CATEGORY: Client Update for Public Agencies, Fire Watch, Law Enforcement Briefing Room, Nonprofit News, Private Education Matters, Public Education Matters
CLIENT TYPE: Nonprofit, Private Education, Public Education, Public Employers, Public Safety
DATE: Oct 18, 2022

The California Health & Safety Code requires that the State Air Resources Board classify each air basin according to its pollution level.  The State Air Recourses Board classifies each air basin as in attainment, in non-attainment, or unclassified for any state ambient air quality standard based on a pollutant-by-pollutant basis.

Current law requires employers that meet the following criteria to provide a parking cash-out program: (1) located in the air basin designated as non-attainment by the State Air Resources Board; (2) have 50 or more employees; (3) provide a parking subsidy to employees.

Assembly Bill 2206 (AB 2206) adds a distinct definition of “employer” and revises the definitions of “parking cash-out program,” and “parking subsidy.”  Under AB 2206, the Legislature intends that the parking cash-out program is only applicable to an employer that provides a parking subsidy to employees that can reduce, without penalty, the number of paid parking spaces it maintains for its employees by providing employees with a cash-out option.

A parking subsidy, under this section, is now defined as the difference between the price, if any, charged to an employee for the use of parking spaces not owned by the employer and made available to that employee by the employer and the market rate cost of parking.  A parking cash-out program means a program wherein the employer offers to provide eligible employees a cash allowance equal to or greater than the parking subsidy that the employer would otherwise pay to provide the employee with a parking space.  AB 2206 also defines the market rate cost of parking as an amount that is no less than if the parking were to be obtained by an individual unaffiliated with the property on which parking is provided or by the employer through a transaction with no special rate due to a property lease for the closest publicly available parking within one-quarter mile of the employee’s workplace or $350, whichever is less.  If the employer cannot establish the market rate cost of parking, the rate shall be the monthly price of the lowest priced transit serving within one-quarter mile of the site or fifty dollars ($50) per month, whichever is higher.  The employer is required to maintain evidence of their effort to establish the market rate cost of parking for at least four years.

AB 2206 also adds a requirement for employers to inform employees who receive a parking subsidy of their right to receive the cash equivalent of the parking subsidy and maintain records of that communication.

AB 2206 authorizes the State Air Resources Board to impose the civil penalty not to exceed thirty-seven thousand five hundred dollars ($37,500) for a violation of this section.

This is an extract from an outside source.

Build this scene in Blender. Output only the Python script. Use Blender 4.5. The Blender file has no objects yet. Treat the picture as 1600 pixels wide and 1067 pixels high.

Additionally, a city, county, or air district may also adopt, by ordinance or resolution, a penalty or other mechanism to ensure that employers within their jurisdictions comply with this section of the Health & Safety Code.  An employer cannot be subject to penalties by both the State Air Resources Board and a city, county, or air district.  Only penalties by the State Air Resources Board are applicable if two agencies impose a penalty on an employer.

AB 2206 takes effect on January 1, 2023.

(AB 2206 amends Section 43845 of the Health and Safety Code.)